Conoscevo una ragazza che si vergognava di tutto. Dei suoi capelli indomabili che nulla avevano a che fare con quelle meravigliose nappine di seta che si usano per legare le tende e che scorrevano tra le sue dita, regalandole un senso misto di piacere e invidia.
Si vergognava delle due protuberanze simmetriche che gonfiavano giorno dopo giorno sotto il suo naso, facendosi beffe del corpo da maschietto, privo di quelle rotondità che dovrebbero corrispondere in centimetri al giro seno.
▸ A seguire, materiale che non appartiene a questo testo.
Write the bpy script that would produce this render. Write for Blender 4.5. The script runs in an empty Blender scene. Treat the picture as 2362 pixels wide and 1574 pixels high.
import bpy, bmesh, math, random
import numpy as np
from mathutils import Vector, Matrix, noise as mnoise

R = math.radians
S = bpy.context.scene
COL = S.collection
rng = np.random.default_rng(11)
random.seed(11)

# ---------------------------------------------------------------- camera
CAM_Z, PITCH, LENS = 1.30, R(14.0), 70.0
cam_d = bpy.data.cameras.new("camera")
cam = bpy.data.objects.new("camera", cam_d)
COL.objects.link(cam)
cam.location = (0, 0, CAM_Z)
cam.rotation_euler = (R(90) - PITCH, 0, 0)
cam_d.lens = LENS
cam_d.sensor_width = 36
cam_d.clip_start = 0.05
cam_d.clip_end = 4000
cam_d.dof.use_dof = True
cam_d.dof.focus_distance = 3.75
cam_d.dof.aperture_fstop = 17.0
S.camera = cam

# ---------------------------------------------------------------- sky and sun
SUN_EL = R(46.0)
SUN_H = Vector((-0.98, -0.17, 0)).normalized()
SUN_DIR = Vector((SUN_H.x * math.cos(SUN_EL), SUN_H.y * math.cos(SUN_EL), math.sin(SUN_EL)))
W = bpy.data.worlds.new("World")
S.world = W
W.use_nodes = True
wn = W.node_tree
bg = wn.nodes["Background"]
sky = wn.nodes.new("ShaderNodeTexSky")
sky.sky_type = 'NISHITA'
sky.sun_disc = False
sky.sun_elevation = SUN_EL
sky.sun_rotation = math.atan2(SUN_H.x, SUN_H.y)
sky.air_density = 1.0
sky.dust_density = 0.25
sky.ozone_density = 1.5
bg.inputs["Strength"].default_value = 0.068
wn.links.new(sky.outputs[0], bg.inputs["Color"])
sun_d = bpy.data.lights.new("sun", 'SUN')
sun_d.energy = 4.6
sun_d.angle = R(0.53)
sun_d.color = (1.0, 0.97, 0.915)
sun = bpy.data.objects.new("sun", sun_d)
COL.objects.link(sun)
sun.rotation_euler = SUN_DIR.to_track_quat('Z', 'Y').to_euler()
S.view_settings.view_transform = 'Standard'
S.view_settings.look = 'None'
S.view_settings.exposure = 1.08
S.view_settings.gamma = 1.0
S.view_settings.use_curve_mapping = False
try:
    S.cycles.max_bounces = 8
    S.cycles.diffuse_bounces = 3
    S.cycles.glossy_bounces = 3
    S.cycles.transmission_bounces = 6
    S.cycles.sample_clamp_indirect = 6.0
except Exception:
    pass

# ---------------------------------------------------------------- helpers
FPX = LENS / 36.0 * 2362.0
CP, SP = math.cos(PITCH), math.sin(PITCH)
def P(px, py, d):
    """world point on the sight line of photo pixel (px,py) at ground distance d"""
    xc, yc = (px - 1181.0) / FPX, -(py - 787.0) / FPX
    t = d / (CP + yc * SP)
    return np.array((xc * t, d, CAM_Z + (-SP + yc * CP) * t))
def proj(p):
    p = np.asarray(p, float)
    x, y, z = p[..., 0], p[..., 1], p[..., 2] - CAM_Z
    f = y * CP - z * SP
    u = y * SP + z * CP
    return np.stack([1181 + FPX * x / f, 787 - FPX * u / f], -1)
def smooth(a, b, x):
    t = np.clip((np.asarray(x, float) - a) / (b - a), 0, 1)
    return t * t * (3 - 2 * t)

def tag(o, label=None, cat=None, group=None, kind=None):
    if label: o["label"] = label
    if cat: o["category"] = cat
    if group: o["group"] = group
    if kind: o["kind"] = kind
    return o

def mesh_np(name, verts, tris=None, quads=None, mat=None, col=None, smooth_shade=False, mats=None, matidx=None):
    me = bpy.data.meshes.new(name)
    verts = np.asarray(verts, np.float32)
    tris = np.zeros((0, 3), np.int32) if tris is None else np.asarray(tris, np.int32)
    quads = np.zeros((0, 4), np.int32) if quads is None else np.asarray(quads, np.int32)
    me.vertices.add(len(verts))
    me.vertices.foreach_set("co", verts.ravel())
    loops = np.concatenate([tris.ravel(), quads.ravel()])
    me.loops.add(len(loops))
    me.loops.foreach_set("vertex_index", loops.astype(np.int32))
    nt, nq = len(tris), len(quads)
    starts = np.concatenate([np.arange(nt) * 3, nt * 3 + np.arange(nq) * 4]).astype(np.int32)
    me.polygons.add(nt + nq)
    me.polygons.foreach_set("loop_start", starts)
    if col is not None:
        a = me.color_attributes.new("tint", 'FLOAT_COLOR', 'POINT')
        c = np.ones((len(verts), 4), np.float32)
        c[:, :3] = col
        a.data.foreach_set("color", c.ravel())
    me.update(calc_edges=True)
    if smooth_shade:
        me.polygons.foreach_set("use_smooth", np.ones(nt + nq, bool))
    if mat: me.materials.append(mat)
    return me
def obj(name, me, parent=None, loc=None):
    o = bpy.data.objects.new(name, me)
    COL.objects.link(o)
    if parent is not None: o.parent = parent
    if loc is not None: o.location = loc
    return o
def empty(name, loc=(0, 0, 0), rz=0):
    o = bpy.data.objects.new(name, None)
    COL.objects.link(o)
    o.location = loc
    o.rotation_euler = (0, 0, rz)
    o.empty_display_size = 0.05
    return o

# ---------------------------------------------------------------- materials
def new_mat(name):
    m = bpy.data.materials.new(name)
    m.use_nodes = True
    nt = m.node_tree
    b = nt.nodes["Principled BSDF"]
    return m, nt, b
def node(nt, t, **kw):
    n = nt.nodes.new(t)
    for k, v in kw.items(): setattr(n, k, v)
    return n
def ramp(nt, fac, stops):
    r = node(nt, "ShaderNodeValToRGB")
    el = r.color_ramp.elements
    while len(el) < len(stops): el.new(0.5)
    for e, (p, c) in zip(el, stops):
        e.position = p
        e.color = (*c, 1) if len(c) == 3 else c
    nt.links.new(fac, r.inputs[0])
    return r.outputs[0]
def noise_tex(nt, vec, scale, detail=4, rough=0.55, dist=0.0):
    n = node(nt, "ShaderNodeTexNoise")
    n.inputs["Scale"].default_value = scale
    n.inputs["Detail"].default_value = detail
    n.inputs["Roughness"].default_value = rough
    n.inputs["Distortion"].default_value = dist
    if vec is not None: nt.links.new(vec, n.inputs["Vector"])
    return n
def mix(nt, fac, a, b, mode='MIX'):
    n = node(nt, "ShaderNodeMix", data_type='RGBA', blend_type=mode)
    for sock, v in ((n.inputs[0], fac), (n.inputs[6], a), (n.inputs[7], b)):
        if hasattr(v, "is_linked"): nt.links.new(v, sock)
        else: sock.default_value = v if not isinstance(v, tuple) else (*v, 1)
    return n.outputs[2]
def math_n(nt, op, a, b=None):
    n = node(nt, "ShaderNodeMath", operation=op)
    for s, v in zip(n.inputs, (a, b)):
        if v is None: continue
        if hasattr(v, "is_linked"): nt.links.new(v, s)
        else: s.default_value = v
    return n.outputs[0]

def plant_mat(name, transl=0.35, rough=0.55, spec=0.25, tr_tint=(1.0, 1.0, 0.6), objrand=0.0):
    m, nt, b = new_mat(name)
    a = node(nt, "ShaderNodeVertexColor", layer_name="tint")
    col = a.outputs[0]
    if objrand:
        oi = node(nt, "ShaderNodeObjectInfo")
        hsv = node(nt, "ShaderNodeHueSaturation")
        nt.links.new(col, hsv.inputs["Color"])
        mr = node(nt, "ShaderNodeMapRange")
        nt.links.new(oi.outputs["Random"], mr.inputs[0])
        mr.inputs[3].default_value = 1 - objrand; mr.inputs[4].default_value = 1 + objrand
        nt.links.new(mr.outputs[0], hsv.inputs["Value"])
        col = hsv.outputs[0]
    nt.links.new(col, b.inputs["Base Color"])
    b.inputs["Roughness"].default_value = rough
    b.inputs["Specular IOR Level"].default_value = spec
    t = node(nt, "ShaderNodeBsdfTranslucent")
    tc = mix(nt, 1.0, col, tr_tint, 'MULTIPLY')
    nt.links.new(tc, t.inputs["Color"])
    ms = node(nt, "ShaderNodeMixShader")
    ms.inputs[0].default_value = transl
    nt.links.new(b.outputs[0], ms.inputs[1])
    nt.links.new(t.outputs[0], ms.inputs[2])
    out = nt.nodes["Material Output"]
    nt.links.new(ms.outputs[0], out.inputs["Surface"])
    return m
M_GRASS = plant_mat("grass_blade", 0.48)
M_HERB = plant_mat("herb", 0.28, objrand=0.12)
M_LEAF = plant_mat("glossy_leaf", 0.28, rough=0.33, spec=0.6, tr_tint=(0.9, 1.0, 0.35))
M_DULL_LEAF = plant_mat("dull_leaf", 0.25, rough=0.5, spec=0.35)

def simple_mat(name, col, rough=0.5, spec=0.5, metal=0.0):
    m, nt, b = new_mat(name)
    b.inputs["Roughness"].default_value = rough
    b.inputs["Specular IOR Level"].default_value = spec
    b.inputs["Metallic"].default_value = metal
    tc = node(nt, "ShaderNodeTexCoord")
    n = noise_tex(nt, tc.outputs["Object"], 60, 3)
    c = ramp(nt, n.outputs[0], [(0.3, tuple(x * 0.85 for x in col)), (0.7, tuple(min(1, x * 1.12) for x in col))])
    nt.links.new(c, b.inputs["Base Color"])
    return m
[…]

Asimmetrica come un salice che cresce senza regole, si nascondeva alla vista altrui sotto maglioni sformati come fossero tepee che la proteggevano dal giudizio e dalle cattiverie adolescenziali. Ma l’adolescenza e i suoi drammi per qualcuno finiscono, prima o poi.
La vergogna no.
Resta appollaiata in un angolo della faccia, credo, perché poi sbuca fuori all’improvviso sulle guance, senza avvisare, tradendo colori che improvvisamente virano al rosso.
Non è vero che i successi e le gratificazioni vincono la vergogna.
È un ospite che non se ne va dopo due giorni e due complimenti. E puzza. Si mette tra te e il mondo. Ti fa stare in coda, ti fa nascondere anche il bello per paura di far uscire fuori il brutto.
Diventa come il glutammato di sodio che fa assumere a tutti i cibi che prepari lo stesso nauseante, riconoscibile sapore.
Poi impari a cucinare senza.
E non è più la solita minestra. Ma tornando alla persona che ho rivisto da poco, ho notato le sue guance, ancora infuocate, ma stavolta era fard.
Ho visto finalmente una donna svergognata. E ho riso con lei.